Ted Leung on the air: Open Source, Java, Python, and ...
As Julie has already mentioned, tomorrow we'll be heading over to the Eastside blogger meetup. Perhaps Scoble and I can sit down and talk about Information Overload. I've been pondering this topic since he posted on his BloggerCon session of the same name. Philip Greenspun posted what is essentially the reverse opinion, that reading the news is of little benefit. It's an interesting question. I definitely tend towards keeping up and having lots of information pass through my brain. RSS Aggregators provide the machinery that allows lots of content to pass into my brain. Weblogs provide a source of good quality information. The combination is a treat for infovores.
There are many interesting discussions that one can have about using technology to increase the signal to noise ratio of one's personal RSS cloud. All of those conversations are predicated on the notion that higher quantities of higher quality information is good. But is that really true?
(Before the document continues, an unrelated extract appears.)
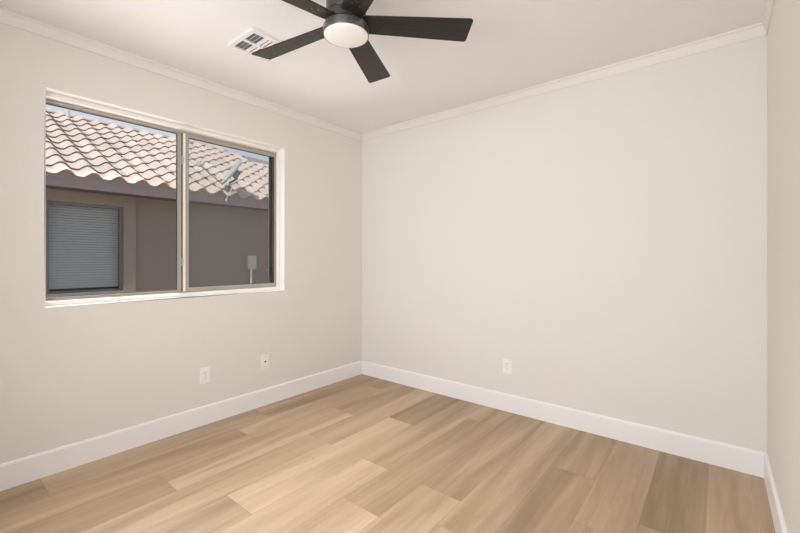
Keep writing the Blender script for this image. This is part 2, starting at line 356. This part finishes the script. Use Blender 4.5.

I've been watching the whole iPodder/podcasting thing with interest. On the one hand, the jump from text to rich media is obvious. On the other hand, the impact on information overload is tremendous. I can't watch a Channel9 video and be cutting through my RSS feeds at the same time. Even the audio turns out to be distracting for me, which means that podcasting isn't going to help much either. Audio and video take advantage of temporal relationships in the audio and video. You can only accelerate that a small amount before the communication is garbled. Try to compute the number of hours during a week that are potentially available for information grazing. Then add up the number of audio/video posts that you might want to consume and face reality. Podcasting (and it's obvious and imminent followon, video podcasting) are a way of providing on demand delivery of audio/video (just not controlled by big media). In some ways that's going to turn out to be pretty powerful. (I can imagine my ice skating channel coming to life if venue attendees are allowed to do DV recording and rebroadcast of events)
Hmm, that personal RSS cloud just became a personal media cloud. But it still won't be as efficient as text. And there's still the question of whether this is a good thing.